Another song that might raise some hairs is “Dancing With Mr. D,” which the Stones recorded on their Goat’s Head Soup album in 1973. Recited by Fowler over the stark yet driving percussion, the tune’s lyrics evoke a dark trip to a voodoo priest or Appalachian bootlegger.

And, be honest, would you have recognized those lyrics without the pre-identification? Much the same can be said of Fowler’s versions of “Sister Morphine,” “It Must Be Hell,” “All the Way Down,” and “Time Waits for No One.” About the only song that’s instantly recognizable to the average listener is “Sympathy for the Devil,” whose lyrics have become a part of global pop culture.
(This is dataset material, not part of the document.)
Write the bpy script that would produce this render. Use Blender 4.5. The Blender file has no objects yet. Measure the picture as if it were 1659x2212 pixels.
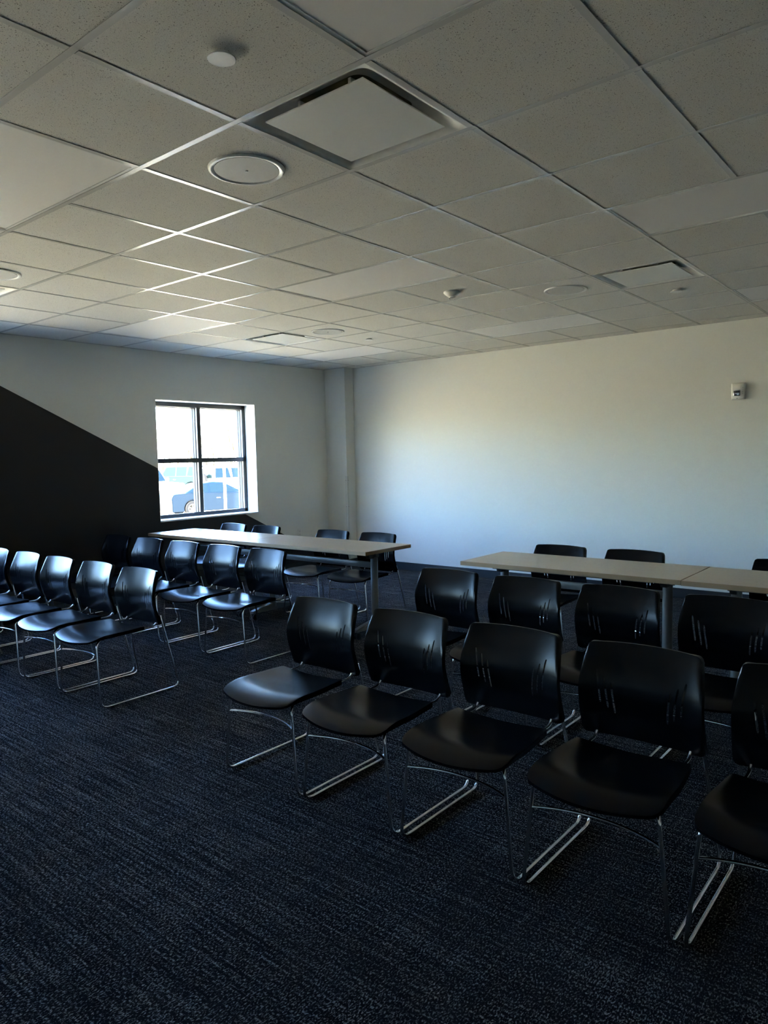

Naturally, we’re all curious as to the reaction from Jagger and Richards. At the time of our interview, Fowler hadn’t been in direct contact with either of them since he finished the album. “I don’t know if the cats have heard it yet,” he explains. “When I first started recording it, I had to go to New York for something. I met Keith and we were at a studio and I told him about it. I played him a rough of a couple of tracks. He looked at me and smiled and his exact words were, ‘Damn, Fowler, you went deep.’”

Fowler wants it made clear that he’s neither exploiting the Stones nor asking them for any support. “I’ve never wanted to do that and I’ve never done that,” he says. “Even all my solo records, I always do them on my own. I did this record myself. I didn’t have a record company backing me. I had absolutely no budget. I called all my friends to come and help me and they all came out. This record allowed me to show my production chops.”

He does hope to do the material live and points to the simplicity of the arrangements as a key factor. “I can do the stripped-down version with two percussionists,” he says. “Straight-up beatnik style.” And the veteran vocalist is also well aware of the irony that this album, on which he doesn’t sing one note, may garner the most attention of any of his solo projects. “I told Vince [Wilburn, Jr.], ‘I’ve been singing my guts out for all this time and it’s going to be a spoken-word record that everybody goes for.’” As Jagger himself wrote, it must be hell.